Early editions of the Oxford Companion to Music defined the cancan as "A boisterous and latterly indecorous dance of the quadrille order, exploited in Paris for the benefit of such British and American tourists as will pay well to be well shocked. Its exact nature is unknown to anyone connected with this Companion."

[edit]In art

The Moulin Rouge featured in a Toulouse-Lautrec painting

Many composers have written music for the cancan. The most famous music is French composer Jacques Offenbach's galop infernal in Orpheus in the Underworld (1858). Other examples occur in Franz Lehár's The Merry Widow (1905) and Cole Porter's musical play Can-Can (1954) which in turn formed the basis for the 1960 musical film Can-Can starring Frank Sinatra and Shirley MacLaine.

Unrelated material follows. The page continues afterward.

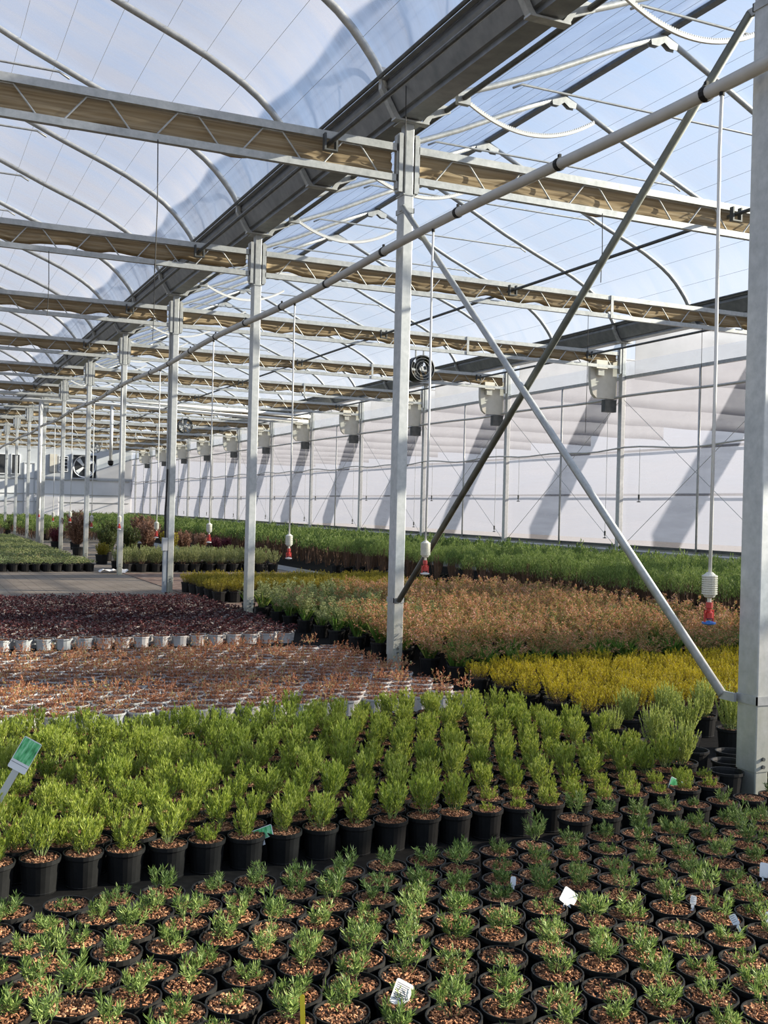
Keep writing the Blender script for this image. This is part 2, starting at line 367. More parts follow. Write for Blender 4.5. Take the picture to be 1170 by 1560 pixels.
# ------------------------------------------------------------------ gutters
def gutter(gx, lab):
    t = thing('rain_gutter', lab, 'gutter', (gx, 0, EAVE))
    o = [(-.11, 0), (.11, 0), (.11, .05), (.15, .05), (.28, .27), (.28, .33), (.34, .33)]
    i_ = [(.34, .345), (.265, .345), (.265, .28), (.14, .065), (-.14, .065), (-.265, .28), (-.265, .345), (-.34, .345)]
    o2 = [(-.34, .33), (-.28, .33), (-.28, .27), (-.15, .05), (-.11, .05)]
    b = MB(); b.prism(o + i_ + o2, -.3, END, 1); b.obj('channel', 'gutter', t)
    b = MB(); b.tube([(-.36, -.3, .36), (-.36, END, .36)], .022, 6); b.obj('film_clip_tube', 'dark', t)
    b = MB(); b.tube([(.36, -.3, .36), (.36, END, .36)], .022, 6); b.obj('film_clip_tube', 'dark', t)
    bb = MB()
    for s in (-1, 1):
        q = [(.12, -.012), (.16, .04), (.30, .27), (.30, .46), (.345, .46), (.345, .25), (.19, -.012)]
        bb.prism([(s * u, v) for u, v in q], -.035, .035, 1)
    bb.box(-.19, .19, -.05, .05, -.03, -.012)
    me = bb.mesh('gutter_bracket', ['galv'])
    for yv in ribs_y:
        put('gutter_bracket', me, t, (0, yv, 0))
gutter(GUT, 'long dark rain gutter over the inner post row')
gutter(GUTW, 'dark rain gutter along the top of the side wall posts')

# ------------------------------------------------------------------ posts
def rrect(x0, x1, y0, y1, r):
    out = []
    for cx_, cy_, a0 in ((x1 - r, y1 - r, 0), (x0 + r, y1 - r, 90), (x0 + r, y0 + r, 180), (x1 - r, y0 + r, 270)):
        for k in range(3):
            a = math.radians(a0 + 45 * k); out.append((cx_ + r * math.cos(a), cy_ + r * math.sin(a)))
    return out
def post_meshes(w, d, up_z):
    ms = {}
    b = MB(); b.prism(rrect(0, w, 0, d, .008), .17, up_z, 2); ms['shaft'] = b.mesh('shaft', ['post'])
    b = MB(); b.prism(rrect(.006, w - .006, .006, d - .006, .008), 0, .17, 2); ms['base_sleeve'] = b.mesh('base_sleeve', ['post'])
    b = MB(); b.prism(rrect(.012, w - .005, .01, d - .03, .006), up_z, EAVE - .035, 2); ms['upper_section'] = b.mesh('upper_section', ['galv'])
    b = MB(); b.box(-.06, w + .06, -.01, d, EAVE - .035, EAVE - .028); ms['cap_plate'] = b.mesh('cap_plate', ['galv'])
    b = MB(); b.box(-.008, w + .008, -.008, d + .008, up_z - .01, up_z + .004); ms['collar'] = b.mesh('collar', ['galv'])
    b = MB(); b.tube([(0, .004, 0), (0, -.012, 0)], .011, 8); ms['bolt'] = b.mesh('bolt', ['dark'])
    return ms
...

Some other songs that have become associated with the cancan include Khachaturian's Sabre Dance and the music hall standard Ta-ra-ra Boom-de-ay.

The cancan has often appeared in ballet, most notably Léonide Massine's La Boutique fantasque (1919) and Gaîté Parisienne, as well as The Merry Widow. A particularly fine example can be seen at the climax of Jean Renoir's 1954 film French Cancan.

French painter Henri de Toulouse-Lautrec produced several paintings and a large number of posters of cancan dancers. Other painters to have treated the cancan as a subject include Georges Seurat, Georges Rouault, and Pablo Picasso.